Fluid dynamic analysis and lift enhancement of material transport and mixing around airfoil through Lagrangian coherent structures

Abstract

Flow separation around an airfoil can be effectively controlled by appropriately positioning a synthetic jet (SJ) on the airfoil surface, subsequently enhancing the airfoil's lift. This study conducts a fluid dynamics analysis of material transport and mixing related to momentum transport and mixing around an airfoil. The detailed analysis of the corresponding effects on lift improvement aids in understanding fluid dynamics through Lagrange Coherent Structures (LCSs) and their nonlinear dynamics. An additional SJ is introduced in the airfoil's rear section, combined with a high-speed, low-frequency SJ in the front section to form a combined SJ. The flow around the airfoil with this combined SJ is simulated. LCSs surrounding the SJs are identified and utilized to analyze the complex material transport and mixing processes.

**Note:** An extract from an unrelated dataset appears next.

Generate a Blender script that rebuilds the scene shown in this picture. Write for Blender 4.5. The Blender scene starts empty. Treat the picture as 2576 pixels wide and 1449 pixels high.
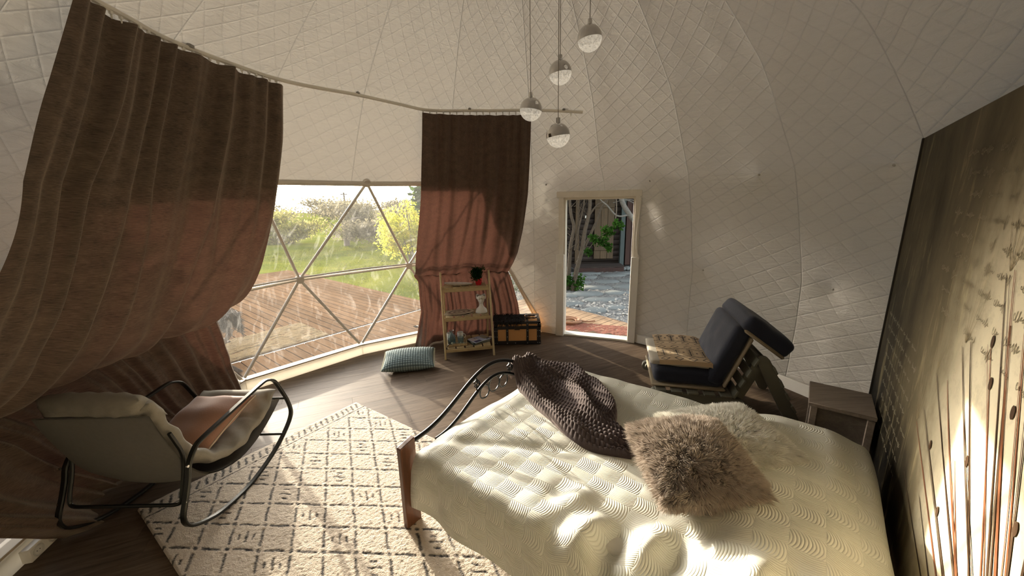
import bpy, bmesh, math, random
import numpy as np
from mathutils import Vector, Matrix

random.seed(7)
rng = np.random.default_rng(7)
scn = bpy.context.scene
COL = scn.collection
R = math.radians
PI = math.pi


def A3(*a):
    return np.array(a, float)


# ------------------------------------------------------------------ camera, sky, sun, exposure
CAM_H, PITCH, ROLL, FPX = 2.0, R(13.0), R(-1.2), 955.0
fw = A3(0, math.cos(PITCH), -math.sin(PITCH))
up0 = A3(0, math.sin(PITCH), math.cos(PITCH))
rt0 = A3(1, 0, 0)
rt = math.cos(ROLL) * rt0 + math.sin(ROLL) * up0
up = -math.sin(ROLL) * rt0 + math.cos(ROLL) * up0
cd = bpy.data.cameras.new('camera')
cd.sensor_width = 36.0
cd.lens = FPX / 2576 * 36.0
cd.clip_start = 0.02
cd.clip_end = 400
cam = bpy.data.objects.new('camera', cd)
COL.objects.link(cam)
cam.matrix_world = Matrix(((rt[0], up[0], -fw[0], 0), (rt[1], up[1], -fw[1], 0), (rt[2], up[2], -fw[2], CAM_H), (0, 0, 0, 1)))
scn.camera = cam

SUN_ELEV = R(11.2)
SUN_TRAVEL = R(-52.0)          # direction the light travels in the ground plane
w = bpy.data.worlds.new('sky')
scn.world = w
w.use_nodes = True
nt = w.node_tree
nt.nodes.clear()
sk = nt.nodes.new('ShaderNodeTexSky')
sk.sky_type = 'NISHITA'
sk.sun_disc = False
sk.sun_elevation = SUN_ELEV
sun_az = SUN_TRAVEL + PI       # where the sun stands, measured from +X
sk.sun_rotation = PI / 2 - sun_az
sk.air_density = 1.0
sk.dust_density = 4.0
sk.ozone_density = 1.0
hs = nt.nodes.new('ShaderNodeHueSaturation')
hs.inputs['Saturation'].default_value = 0.35
bg = nt.nodes.new('ShaderNodeBackground')
bg.inputs['Strength'].default_value = 1.0
wo = nt.nodes.new('ShaderNodeOutputWorld')
nt.links.new(sk.outputs[0], hs.inputs['Color'])
nt.links.new(hs.outputs[0], bg.inputs['Color'])
nt.links.new(bg.outputs[0], wo.inputs['Surface'])

sl = bpy.data.lights.new('sun', 'SUN')
sl.energy = 8.6
sl.angle = R(0.6)
sl.color = (1.0, 0.89, 0.72)
sun = bpy.data.objects.new('sun', sl)
COL.objects.link(sun)
sd = Vector((math.cos(SUN_ELEV) * math.cos(SUN_TRAVEL), math.cos(SUN_ELEV) * math.sin(SUN_TRAVEL), -math.sin(SUN_ELEV)))
sun.rotation_euler = sd.to_track_quat('-Z', 'Y').to_euler()
sun.location = (-8, 12, 6)

vs = scn.view_settings
vs.view_transform = 'Standard'
vs.look = 'None'
vs.exposure = 0.38
vs.gamma = 1.0
vs.use_curve_mapping = False
cy = scn.cycles
cy.max_bounces = 8
cy.diffuse_bounces = 5
cy.glossy_bounces = 3
cy.transmission_bounces = 8
cy.transparent_max_bounces = 12
cy.sample_clamp_indirect = 6.0
cy.caustics_reflective = False
cy.caustics_refractive = False
cy.use_denoising = True

# ------------------------------------------------------------------ materials
MATS = {}


class N:
    """small helper around a node tree"""
    def __init__(s, name):
        s.m = bpy.data.materials.new(name)
        s.m.use_nodes = True
        s.t = s.m.node_tree
        s.t.nodes.clear()
        s.out = s.n('OutputMaterial')

    def n(s, typ, **kw):
        nd = s.t.nodes.new('ShaderNode' + typ)
        for k, v in kw.items():
            if hasattr(nd, k) and k not in nd.inputs:
                setattr(nd, k, v)
            else:
                s.set(nd, k, v)
        return nd

    def set(s, nd, k, v):
        if isinstance(v, bpy.types.NodeSocket):
            s.t.links.new(v, nd.inputs[k])
        else:
            nd.inputs[k].default_value = v

    def math(s, op, a, b=0.0, c=None, clamp=False):
        nd = s.t.nodes.new('ShaderNodeMath')
        nd.operation = op
        nd.use_clamp = clamp
        for i, x in enumerate((a, b) if c is None else (a, b, c)):
            s.set(nd, i, x)
        return nd.outputs[0]

    def mix(s, f, a, b, blend='MIX'):
        nd = s.t.nodes.new('ShaderNodeMix')
        nd.data_type = 'RGBA'
        nd.blend_type = blend
        s.set(nd, 0, f)
        s.set(nd, 6, a)
        s.set(nd, 7, b)
        return nd.outputs[2]

    def noise(s, vec, scale=5.0, detail=3.0, rough=0.5, dist=0.0):
        nd = s.n('TexNoise', Scale=scale, Detail=detail, Roughness=rough, Distortion=dist)
        if vec is not None:
            s.set(nd, 'Vector', vec)
        return nd.outputs[0]

    def coord(s, which='Object'):
        return s.n('TexCoord').outputs[which]

    def mapping(s, vec, scale=(1, 1, 1), rot=(0, 0, 0), loc=(0, 0, 0)):
        nd = s.n('Mapping')
        s.set(nd, 'Vector', vec)
        nd.inputs['Scale'].default_value = scale
        nd.inputs['Rotation'].default_value = rot
        nd.inputs['Location'].default_value = loc
        return nd.outputs[0]

    def ramp(s, f, stops):
        nd = s.n('ValToRGB')
        cr = nd.color_ramp
        while len(cr.elements) < len(stops):
            cr.elements.new(0.5)
        for e, (p, c) in zip(cr.elements, stops):
            e.position = p
            e.color = c if len(c) == 4 else (*c, 1)
        s.set(nd, 'Fac', f)
        return nd.outputs[0]

    def bump(s, h, dist=0.01, strength=1.0, normal=None):
        nd = s.n('Bump')
        nd.inputs['Strength'].default_value = strength
        nd.inputs['Distance'].default_value = dist
        s.set(nd, 'Height', h)
        if normal is not None:
            s.set(nd, 'Normal', normal)
        return nd.outputs[0]

    def bsdf(s, col, rough=0.6, normal=None, metal=0.0, **kw):
        nd = s.n('BsdfPrincipled')
        s.set(nd, 'Base Color', col if isinstance(col, bpy.types.NodeSocket) else (*col[:3], 1))
        s.set(nd, 'Roughness', rough)
        s.set(nd, 'Metallic', metal)
        if normal is not None:
            s.set(nd, 'Normal', normal)
        for k, v in kw.items():
            s.set(nd, k, v)
        return nd.outputs[0]

    def done(s, sh):
        s.t.links.new(sh, s.out.inputs['Surface'])
        return s.m


def c3(h):
    """sRGB 0-255 triple to linear"""
    r = []
    for x in h:
        x = x / 255.0
        r.append(x / 12.92 if x <= 0.04045 else ((x + 0.055) / 1.055) ** 2.4)
    return tuple(r)


def plain(name, rgb, rough=0.6, metal=0.0, var=0.12, vscale=8.0, bump=0.0, bscale=60.0, stretch=(1, 1, 1), **kw):
    """one-colour surface with a little grain in colour and relief"""
    if name in MATS:
        return MATS[name]
    k = N(name)
    v = k.mapping(k.coord(), scale=stretch)
    nz = k.noise(v, vscale, 4.0, 0.6)
    col = k.mix(nz, (*[x * (1 - var) for x in rgb], 1), (*[min(1, x * (1 + var)) for x in rgb], 1))
    nrm = None
    if bump > 0:
        nrm = k.bump(k.noise(v, bscale, 3.0, 0.6), bump, 1.0)
    MATS[name] = k.done(k.bsdf(col, rough, nrm, metal, **kw))
    return MATS[name]


def woodmat(name, c1, c2, rough=0.5, scale=1.0, axis='X', bump=0.0015, knots=0.0):
    if name in MATS:
        return MATS[name]
    k = N(name)
    st = {'X': (1.2, 14, 14), 'Y': (14, 1.2, 14), 'Z': (14, 14, 1.2)}[axis]
    oi = k.n('ObjectInfo')
    ofs = k.n('VectorMath', operation='ADD')
    k.set(ofs, 0, k.mapping(k.coord(), scale=tuple(x * scale for x in st)))
    cmb = k.n('CombineXYZ')
    rr = k.math('MULTIPLY', oi.outputs['Random'], 37.0)
    k.set(cmb, 0, rr); k.set(cmb, 1, rr); k.set(cmb, 2, rr)
    k.set(ofs, 1, cmb.outputs[0])
    v = ofs.outputs[0]
    n1 = k.noise(v, 1.6, 6.0, 0.65, 0.6)
    n2 = k.noise(v, 7.0, 3.0, 0.6)
    f = k.math('MULTIPLY_ADD', n2, 0.35, k.math('MULTIPLY', n1, 0.75))
    col = k.ramp(f, [(0.3, c1), (0.72, c2)])
    tint = k.math('MULTIPLY_ADD', oi.outputs['Random'], 0.16 if name == 'floor_plank' else 0.35, 0.91 if name == 'floor_plank' else 0.82)
    tc = k.n('CombineXYZ')
    k.set(tc, 0, tint); k.set(tc, 1, tint); k.set(tc, 2, tint)
    col = k.mix(1.0, col, tc.outputs[0], 'MULTIPLY')
    MATS[name] = k.done(k.bsdf(col, rough, k.bump(f, bump, 0.8), **({'Specular IOR Level': 0.06 if name == 'floor_plank' else 0.0} if name in ('floor_plank', 'deck_board') else {})))
    return MATS[name]


def attr_two(name, c0, c1, attr='ink', rough=0.9, bump=0.0, bscale=200.0, var=0.15, sheen=0.0, c2=None):
    """fabric whose woven pattern is a vertex attribute blending two thread colours"""
    if name in MATS:
        return MATS[name]
    k = N(name)
    a = k.n('Attribute', attribute_name=attr).outputs['Fac']
    v = k.coord()
    nz = k.noise(v, bscale, 2.0, 0.7)
    base = k.mix(nz, (*[x * (1 - var) for x in c0], 1), (*[min(1, x * (1 + var)) for x in c0], 1))
    col = k.mix(a, base, (*c1, 1))
    nrm = k.bump(nz, bump, 1.0) if bump else None
    MATS[name] = k.done(k.bsdf(col, rough, nrm, **({'Sheen Weight': sheen} if sheen else {})))
    return MATS[name]


# ------------------------------------------------------------------ mesh helpers (world coordinates in, parts keep the thing's origin)
def mk(name, verts, faces, mat=None, parent=None, smooth=True, uv=None, attrs=None, **props):
    verts = np.asarray(verts, float).reshape(-1, 3)
    root = parent
    while root is not None and root.parent is not None:
        root = root.parent
    if root is not None:
        org = np.array(root.location)
    else:
        org = np.array([verts[:, 0].mean(), verts[:, 1].mean(), verts[:, 2].min()])
    loc = verts - org
    me = bpy.data.meshes.new(name)
    if isinstance(faces, np.ndarray):
        nf, k = faces.shape
        me.vertices.add(len(loc))
        me.vertices.foreach_set('co', loc.astype(np.float32).ravel())
        me.loops.add(nf * k)
        me.loops.foreach_set('vertex_index', faces.astype(np.int32).ravel())
        me.polygons.add(nf)
        me.polygons.foreach_set('loop_start', np.arange(0, nf * k, k, dtype=np.int32))
        me.polygons.foreach_set('loop_total', np.full(nf, k, dtype=np.int32))
        me.update(calc_edges=True)
    else:
        me.from_pydata([tuple(p) for p in loc], [], [tuple(f) for f in faces])
        me.update()
    if smooth:
        me.polygons.foreach_set('use_smooth', np.ones(len(me.polygons), dtype=bool))
    if uv is not None:
        uvl = me.uv_layers.new(name='UVMap')
        li = np.empty(len(me.loops), dtype=np.int32)
        me.loops.foreach_get('vertex_index', li)
        uvl.data.foreach_set('uv', np.asarray(uv, np.float32)[li].ravel())
    for an, av in (attrs or {}).items():
        at = me.attributes.new(an, 'FLOAT', 'POINT')
        at.data.foreach_set('value', np.asarray(av, np.float32))
    if mat is not None:
        me.materials.append(mat)
    o = bpy.data.objects.new(name, me)
    COL.objects.link(o)
    if parent is not None:
        o.parent = parent
    else:
        o.location = org
    for k_, v_ in props.items():
        o[k_] = v_
    return o


def thing(name, label, category, loc, group=None):
    o = bpy.data.objects.new(name, None)
    o.empty_display_size = 0.1
    COL.objects.link(o)
    o.location = tuple(loc)
    o['label'] = label
    o['category'] = category
    if group:
        o['group'] = group
    return o


def struct(name, loc=(0, 0, 0)):
    o = bpy.data.objects.new(name, None)
    COL.objects.link(o)
    o.location = tuple(loc)
    o['kind'] = 'structure'
    return o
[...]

The impact of material transport and mixing on lift enhancement is explored through the evolution of LCSs and pressure distribution on the airfoil surface. Results demonstrate that the combined SJs further improve the airfoil's lift coefficient compared to single SJs, with the enhanced material transport and mixing of SJs playing a vital role in lift enhancement. The rear jet accumulates downstream of the rear slot, forming a tail vortex with high momentum and low pressure. The vortex generated by the front jet carries the tail vortex, continuing to move downstream when it reaches the rear slot. A pressure drop forms where the two vortices flow, enhancing the airfoil's lift. The rear jet can absorb fluid downstream and upstream of the jet slot, reducing pressure on the suction surface near the jet slot and significantly contributing to lift improvement.